I lay there teetering on the edge of consciousness then let the exhaustion take over. When I came to my right cheek was resting against the outcropping's rugged stone surface, my ragged breathing rendered silent by the thunderous sound of the rapids. My eyes began to focus. The first thing I could see was the smashed crystal of my watch. One hand was missing and the other was sticking up from the face, broken in half. Water dripped off my nose, running through my mustache. I licked my lips, savoring the coolness. I realized I was still alive. Elation and relief poured through me. I rolled over slowly and sat up, my body aching. I had abrasions on both knees and both elbows. Blood trickled in little rivers down my arms and legs. The toes on my left foot throbbed dully. The joy of surviving began to wear off. As I wobbled to my feet I started to shiver uncontrollably. I looked around and could see I was at the bottom of a small fissure cut out of the rock. I took a deep breath and began climbing. Reaching the top, I pulled myself out and began limping unsteadily over the rocks, back up the river. I slipped and fell a few times but was numb to any more pain. I just kept moving through the white noise of the river.

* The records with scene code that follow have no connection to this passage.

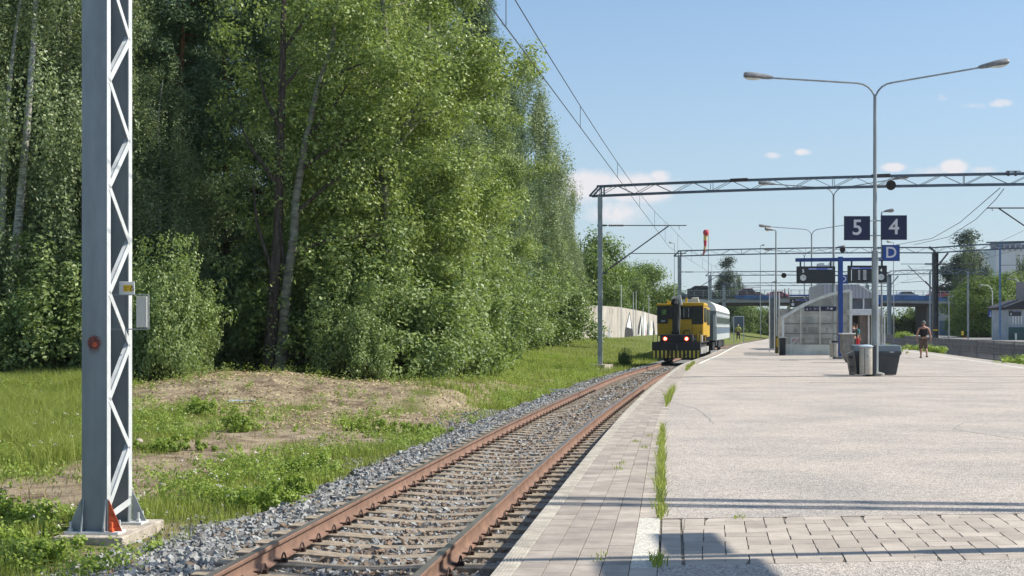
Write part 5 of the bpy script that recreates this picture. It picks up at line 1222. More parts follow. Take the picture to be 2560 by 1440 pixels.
# ---------------------------------------------------------------- road bridge
zb_ = lambda py: CH + (HY - py) * BD / F; xb_ = lambda px: (px - 1280) * BD / F
bx0 = P(1930, 0, BD).x; br = empty('road_bridge', (bx0, BD, 0), 'long concrete road bridge with railings crossing the tracks in the distance', 'bridge')
def bpart(fn, name, m, parent=br, **k): b = MB(); fn(b); return b.local(br.location).build(name, m, parent, **k)
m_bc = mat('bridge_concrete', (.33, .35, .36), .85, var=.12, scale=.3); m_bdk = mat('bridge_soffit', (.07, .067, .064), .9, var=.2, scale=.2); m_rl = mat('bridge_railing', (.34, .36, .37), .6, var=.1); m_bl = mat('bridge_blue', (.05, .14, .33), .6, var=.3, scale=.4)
bow = lambda px: -5.0 * (1 - ((px - 1980) / 480.0) ** 2)      # the deck rises slightly in the middle (in px)
xsb = np.linspace(1440, 2470, 27)
def strip(b, y0, y1, z_off, dy0, dy1):
    for i in range(len(xsb) - 1):
        a, c = xsb[i], xsb[i + 1]
        b.prism([(xb_(a), BD + dy0, zb_(y0 + bow(a))), (xb_(c), BD + dy0, zb_(y0 + bow(c))), (xb_(c), BD + dy0, zb_(y1 + bow(c))), (xb_(a), BD + dy0, zb_(y1 + bow(a)))], (0, dy1 - dy0, 0))
bpart(lambda b: strip(b, 746.5, 751, 0, 0, 12), 'deck_kerb', mat('bridge_kerb_dark', (.10, .10, .105), .9))
bpart(lambda b: strip(b, 751.1, 761, 0, .2, 11.8), 'deck', m_bc)
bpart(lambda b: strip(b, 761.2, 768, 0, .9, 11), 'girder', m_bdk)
def rails_(b):
    for yy_ in (730.0, 734.5, 739, 743):
        for dy in (.1,):
            for i in range(len(xsb) - 1): a, c = xsb[i], xsb[i + 1]; b.bar((xb_(a), BD + dy, zb_(yy_ + bow(a))), (xb_(c), BD + dy, zb_(yy_ + bow(c))), .10 if yy_ == 730 else .05)
stuff_ = bpart(rails_, 'railing', m_rl)
for px in np.arange(1450, 2470, 22.0): bpart(lambda b: b.bar((xb_(px), BD + .1, zb_(747 + bow(px))), (xb_(px), BD + .1, zb_(729 + bow(px))), .09), 'railing_post', m_rl)
bpart(lambda b: b.prism([(xb_(1833), BD - .15, zb_(739)), (xb_(1944), BD - .15, zb_(738)), (xb_(1944), BD - .15, zb_(752)), (xb_(1842), BD - .15, zb_(747.5))], (0, .2, 0)), 'blue_cover', m_bl)
bpart(lambda b: b.prism([(xb_(2190), BD - .15, zb_(737)), (xb_(2330), BD - .15, zb_(739)), (xb_(2372), BD - .15, zb_(748)), (xb_(2372), BD - .15, zb_(752)), (xb_(2190), BD - .15, zb_(751))], (0, .2, 0)), 'blue_cover', m_bl)
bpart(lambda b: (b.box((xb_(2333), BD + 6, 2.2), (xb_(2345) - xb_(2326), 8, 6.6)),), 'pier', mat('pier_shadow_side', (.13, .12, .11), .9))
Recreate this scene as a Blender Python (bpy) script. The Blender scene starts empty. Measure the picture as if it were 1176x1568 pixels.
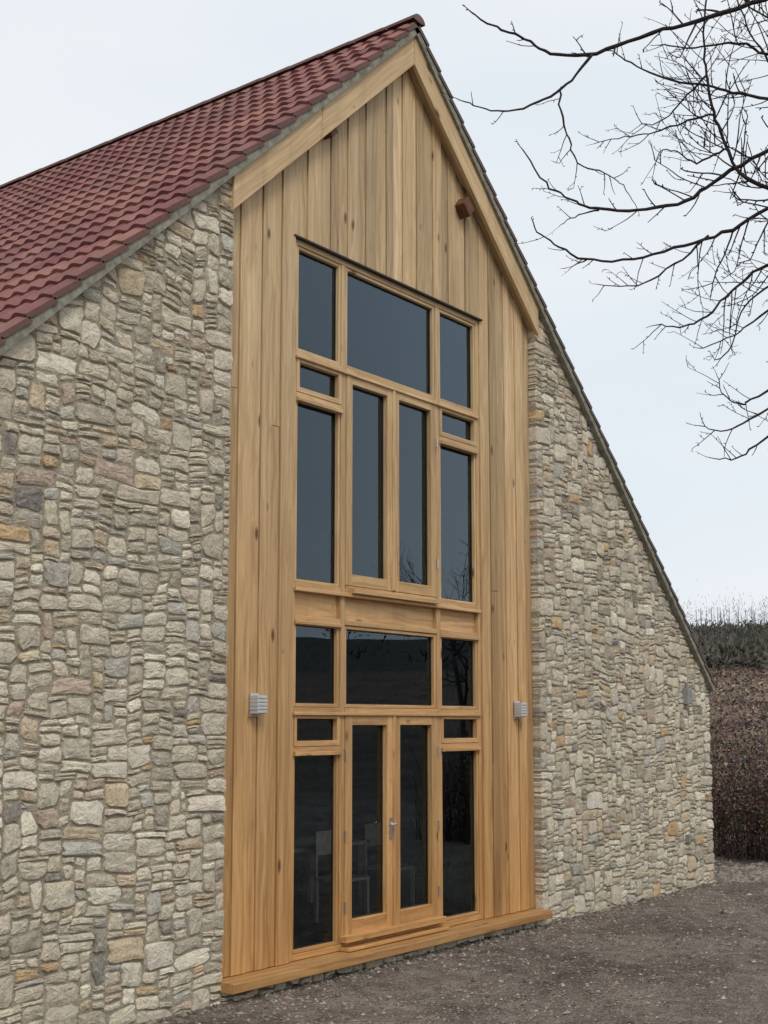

Finally I climbed over an enormous rock and into view of the other Marines. They had realized I was missing and were heading down the river to find me. They cupped their hands to their mouths and called to me but I couldn't hear them over the thunder of the roaring river. I gestured with both hands for them to stay where they were as I continued toward them. Exhausted, I collapsed next to my gear. I tried to stop the bleeding on my arms and legs but doc, our Navy corpsman, took over. My buddies gathered around me.

"What happened?" Newton exclaimed.
"I got sucked down the river," was my lame answer, feeling pretty stupid.
"Can you walk?" Newton asked.
"Sure," I said, "piece of cake."
Newton chuckled. "Come on let's get him dressed and up the hill, we're heading back."

That night I was unable to sleep in our underground bunker as the walls began closing in on me like the walls of the subterranean tunnel. In the morning my arms and legs were black and blue and further examination by our corpsman revealed I had broken the big and little toes on my left foot. The bruises would heal and there is no treatment for broken toes except time, so after a few days of rest I was getting around OK. A week later we did make contact with the enemy and I had few close calls, but none as close as the incident at the river. Since that day I've always had the feeling that if I could survive an encounter like that I could survive anything.